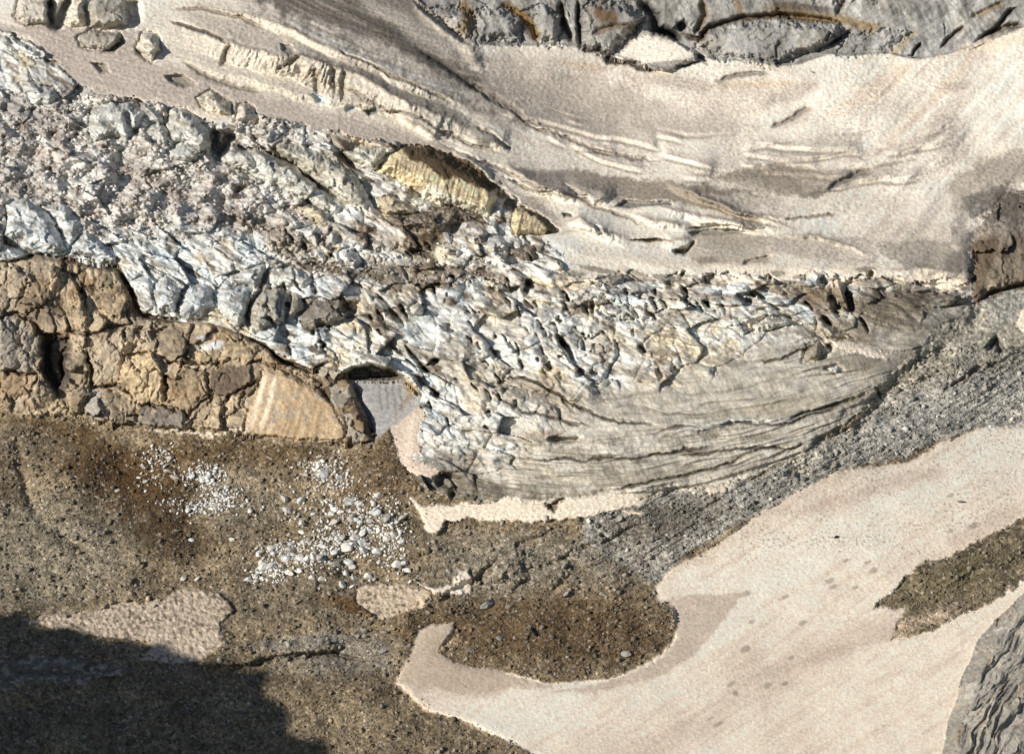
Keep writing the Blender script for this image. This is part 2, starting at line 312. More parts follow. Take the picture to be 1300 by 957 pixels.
# broad colour variation, dirt streaks, and some shading painted in
m = (sn*(OBJ == o_snow))
def cmul(s, m, k): C[s] *= (1 + m*k)[..., None]
al = sl(-420, 1720, -300, 460)
n1 = fbm(U[al]/120, V[al]/60, 5, 31); cmul(al, m[al], .10*n1)
tint(T1((940, 0), (1100, 80), (1300, 150), (1500, 240), (1800, 400), (1980, 470), (1950, 380), (1800, 260), (1600, 60), (1560, -60), (940, -60)), (.19, .17, .15), .85, 14, 1, 12)
s = sl(300, 680, -40, 170)
x, y = U[s]-330, V[s]; st = fbm((y - .62*x + .0009*x*x)/6.5, (x+y*.6)/150, 4, 51)
wz = sn[s]*sstep(-10, 40, 60-np.abs(y - .38*x + 5))*sstep(330, 380, U[s])*sstep(660, 600, U[s]); cmul(s, wz, .45*st); H[s] += .2*st*wz
line([(432, 40), (480, 60), (540, 95), (600, 118), (660, 145)], 9, 0, SNOW, .5); line([(445, 0), (500, 22), (560, 55), (590, 80)], 10, .6, (.5, .46, .41), .7)
line([(530, 60), (575, 90), (610, 115), (650, 137), (670, 150)], 4, -1.2, (.15, .13, .11), .75); line([(450, 10), (520, 60), (580, 110)], 5, 0, (.24, .215, .19), .5)
line([(525, 0), (552, 25), (590, 50), (612, 90)], 9, 1.5, (.50, .45, .39), .6)
for (cx, cy, rx, ry, an, c, k) in [(760, 130, 60, 26, 10, SNOWD, .45), (700, 110, 50, 30, 30, SNOWG, .5), (820, 160, 90, 14, 2, SNOWG, .5), (940, 125, 60, 22, -8, SNOWG, .45), (740, 85, 26, 7, 10, (.62, .46, .34), .6),  # the bowl's blobs deepen its shading by darker colour
                                   (960, 107, 70, 5, -2, (.62, .49, .36), .6), (1010, 150, 26, 9, -30, SNOWG, .6), (1180, 130, 90, 6, -45, (.70, .56, .44), .5), (740, 125, 95, 38, 14, (.49, .435, .375), .6), (850, 150, 110, 16, 4, (.50, .445, .385), .5), (900, 250, 110, 12, 6, (.48, .42, .35), .5), (1000, 120, 40, 10, -20, (.44, .39, .34), .5), (1060, 230, 60, 10, -10, SNOWD, .5), (1150, 300, 60, 22, 0, (.52, .46, .39), .6), (640, 95, 30, 30, 20, (.46, .41, .36), .5), (1120, 110, 60, 12, -30, (.70, .55, .43), .5), (1250, 60, 50, 10, -15, (.72, .58, .45), .5),
                                   (1213, 110, 7, 18, 80, SNOWD, .5), (1200, 150, 8, 40, 40, SNOWG, .5), (1080, 260, 60, 14, 0, SNOWP, .4), (860, 105, 60, 8, 8, SNOWD, .4), (480, 200, 80, 14, 20, SNOWG, .4), (1030, 195, 60, 12, -20, SNOWG, .35)]:
    blob(cx, cy, rx, ry, an, c, k)
for pts in (T3((290, 625), (380, 615), (520, 625), (570, 640), (580, 660), (480, 665), (400, 660)), T3((130, 665), (200, 650), (330, 645), (450, 680), (560, 700), (420, 720), (300, 690)), T3((0, 690), (100, 695), (200, 710), (340, 735), (200, 735), (60, 730)),
            T3((420, 730), (560, 690), (620, 670), (740, 640), (690, 665), (600, 690), (520, 745), (450, 745))):
    tint(pts, (.335, .29, .235), .85, 4, 1.0, 3, 6)
line(T3((560, 715), (600, 690), (690, 650), (740, 640)), 4, -1.6, (.25, .225, .2), .9)
line(T3((350, 475), (400, 462), (450, 430), (510, 400)), 3, -1.0, (.3, .27, .24), .7); line(T3((330, 548), (450, 536)), 1.6, -.5, (.4, .36, .32), .6); line(T3((150, 300), (250, 283), (350, 272)), 3, -1.0, (.32, .29, .26), .8)
line(T3((0, 690), (100, 745), (200, 785), (330, 825), (420, 850)), 3.5, 1.2, (.66, .58, .48), .8); line(T3((0, 705), (100, 760), (200, 800), (330, 838)), 3, -1.0, (.36, .28, .2), .7)
line(T3((385, 822), (520, 815), (610, 800)), 1.8, -.8, (.3, .26, .22), .8)
line(T3((30, 860), (130, 850), (260, 850), (340, 860)), 2.2, -1.6, (.25, .22, .2), .8); tint(T3((40, 865), (150, 856), (270, 858), (200, 878), (60, 882)), (.26, .25, .24), .9, 2, .3)
tint(T3((1000, 710), (1050, 660), (1150, 600), (1310, 552), (1700, 400), (1700, 560), (1310, 655), (1180, 725), (1090, 790), (1030, 790), (1060, 745)), (.44, .39, .32), .8, 6, .8, 4)  # shaded snow band above the knob, painted darker
tint(T3((1080, 790), (1090, 755), (1140, 735), (1180, 732), (1130, 800), (1105, 815)), (.26, .24, .215), .75, 5, 1.2, 5, 8)
tint(T6((1040, 0), (1110, 0), (1105, 100), (1100, 250), (1000, 180), (1020, 130), (1060, 60)), (.25, .235, .22), .85, 5, .8, 3)
s = sl(820, 1400, 40, 300); st = fbm((U[s]*.72+V[s]*.7)/11, (U[s]*.7-V[s]*.72)/120, 4, 55); cmul(s, sn[s]*sstep(980, 1120, U[s]), .10*st); H[s] += .12*st*sn[s]*sstep(980, 1120, U[s])
s = sl(-420, 700, 20, 330); st = fbm(U[s]/60, (S[s])/5, 4, 57); cmul(s, sn[s]*.8*sstep(560, 440, U[s]), .10*st); H[s] += .08*st*sn[s]*sstep(560, 440, U[s])
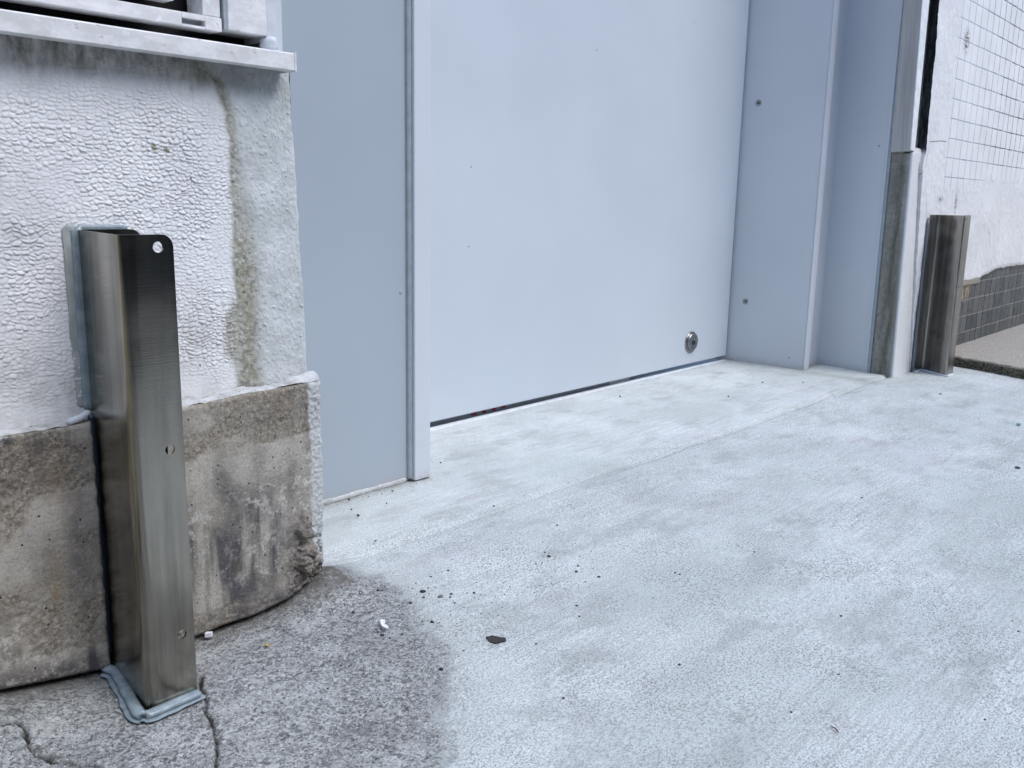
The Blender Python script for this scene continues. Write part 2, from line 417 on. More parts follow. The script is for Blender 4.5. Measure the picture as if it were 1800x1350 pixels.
def tilemat():
    """painted square tiles (pitch .080 x .0745) over bare dark tiles at the foot"""
    b = B('painted_tile_wall')
    s = b.sep()
    def grid(v, pitch, off):
        f = b.math('FRACT', b.math('DIVIDE', b.math('ADD', v, off), pitch))
        return b.math('MULTIPLY', b.math('SUBTRACT', .5, b.math('ABSOLUTE', b.math('SUBTRACT', f, .5))), pitch)
    wob = b.math('MULTIPLY', b.math('SUBTRACT', b.noise(9, 3), .5), .004)
    dx = grid(b.math('ADD', s[0], wob), .0802, -3.903 + .0802 * 60)
    dz = grid(b.math('ADD', s[2], wob), .0745, -.766 + .0745 * 20)
    jn = b.math('MULTIPLY', b.math('SUBTRACT', b.noise(140, 4, .7), .5), .0022)
    lx = b.ramp(b.math('ADD', dx, jn), .0018, .0042, 1., 0.); lz = b.ramp(b.math('ADD', dz, jn), .0014, .0030, 1., 0.)
    line = b.math('MAXIMUM', lx, lz); lxb = b.ramp(dx, .0022, .0046, 1., 0.)
    tiled = b.attr('tiled'); bare = b.attr('bare'); gap = b.attr('openjoint')
    white = b.mix(b.ramp(b.noise(6, 5, .6), .3, .7), (.78, .79, .80), (.86, .865, .87))
    white = b.mix(b.ramp(b.noise(170, 5, .75), .60, .70, 0, .55), white, (.52, .55, .60))
    crk = b.ramp(b.voro(5, b.map((1, 1, .45)), 'DISTANCE_TO_EDGE'), 0, .006, 1., 0.)
    crk = b.math('MULTIPLY', crk, b.ramp(b.noise(4, 3, .5, b.map((1, 1, 1), (8, 1, 1))), .52, .58))
    filled = b.mix(b.ramp(b.noise(12, 4), .3, .7), (.42, .46, .53), (.64, .68, .73))
    og = b.math('MULTIPLY', gap, b.ramp(b.noise(1, 4, .65, b.map((16, 16, 16), (3, 0, 5))), .30, .62))
    lc = b.mix(og, filled, (.045, .038, .035))
    white = b.mix(b.math('MULTIPLY', line, tiled), white, lc)
    white = b.mix(b.math('MULTIPLY', crk, b.math('SUBTRACT', 1., tiled)), white, (.16, .16, .17))
    white = b.mix(b.math('MULTIPLY', b.attr('chip'), b.ramp(b.noise(95, 5, .75), .46, .54)), white, (.07, .055, .045))
    # bare tiles: each tile its own shade
    cx = b.math('FLOOR', b.math('DIVIDE', b.math('ADD', s[0], -3.903 + .0802 * 60), .0802)); cz = b.math('FLOOR', b.math('DIVIDE', b.math('ADD', s[2], -.766 + .0745 * 20), .0745))
    wn = b.t.nodes.new('ShaderNodeTexWhiteNoise'); wn.noise_dimensions = '2D'
    cb = b.t.nodes.new('ShaderNodeCombineXYZ'); b.t.links.new(cx, cb.inputs[0]); b.t.links.new(cz, cb.inputs[1]); b.t.links.new(cb.outputs[0], wn.inputs[0])
    dk = b.mix(wn.outputs[0], (.055, .064, .07), (.12, .122, .12))
    dk = b.mix(b.ramp(b.noise(1, 5, .7, b.map((35, 35, 8))), .48, .72, 0, .4), dk, (.20, .19, .18))
    dk = b.mix(b.math('MULTIPLY', b.attr('ochre'), b.ramp(b.noise(30, 4), .4, .6)), dk, (.33, .27, .16))
    dk = b.mix(lz, dk, (.26, .245, .23)); dk = b.mix(lxb, dk, (.02, .019, .019))
    dk = b.mix(b.math('MULTIPLY', b.attr('ledge'), .9), dk, (.40, .37, .32))
    bm_ = b.ramp(b.math('ADD', bare, b.math('MULTIPLY', b.math('SUBTRACT', b.noise(1, 5, .75, b.map((55, 55, 30))), .5), .75)), .42, .58)
    c = b.mix(bm_, white, dk)
    c = b.mix(b.attr('dirty'), c, b.mix(b.ramp(b.noise(1, 5, .7, b.map((60, 60, 12))), .4, .7), (.025, .03, .035), (.10, .12, .125)))
    b.set('Base Color', c).set('Roughness', b.ramp(bm_, 0, 1, .6, .45)).set('Specular IOR Level', .3)
    plaster = b.math('MULTIPLY', b.math('SUBTRACT', 1., tiled), b.noise(150, 5, .75))
    h = b.math('ADD', b.math('MULTIPLY', plaster, 1.6), b.math('MULTIPLY', b.math('SUBTRACT', 1., line), b.math('ADD', b.math('MULTIPLY', tiled, .6), bm_)))
    h = b.math('ADD', h, b.math('MULTIPLY', b.noise(60, 4), .4))
    b.set('Normal', b.bump(h, .6, .003))
    return b.m
M_TILE = tilemat()

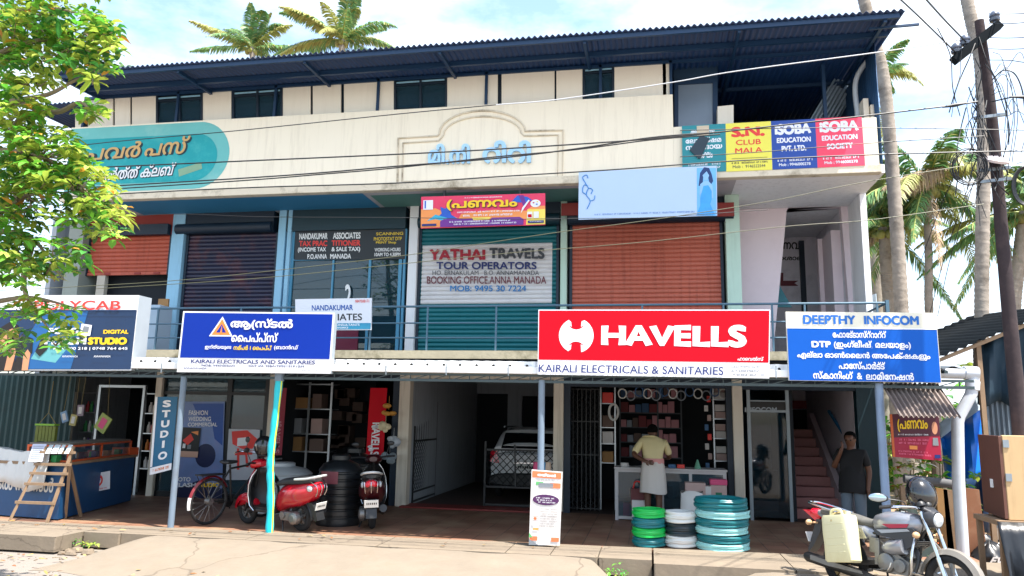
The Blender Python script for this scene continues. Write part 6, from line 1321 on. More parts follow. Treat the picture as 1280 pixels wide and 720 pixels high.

☆ ☆ ☆ ☆ ☆ ☆ ☆

## What you need to do
Return each line among the entries that holds the word "scene".

## Complete answer
The Blender Python script for this scene continues. Write part 2, from line 417 on. More parts follow. The script is for Blender 4.5. Measure the picture as if it were 1800x1350 pixels.
The Blender Python script for this scene continues. Write part 6, from line 1321 on. More parts follow. Treat the picture as 1280 pixels wide and 720 pixels high.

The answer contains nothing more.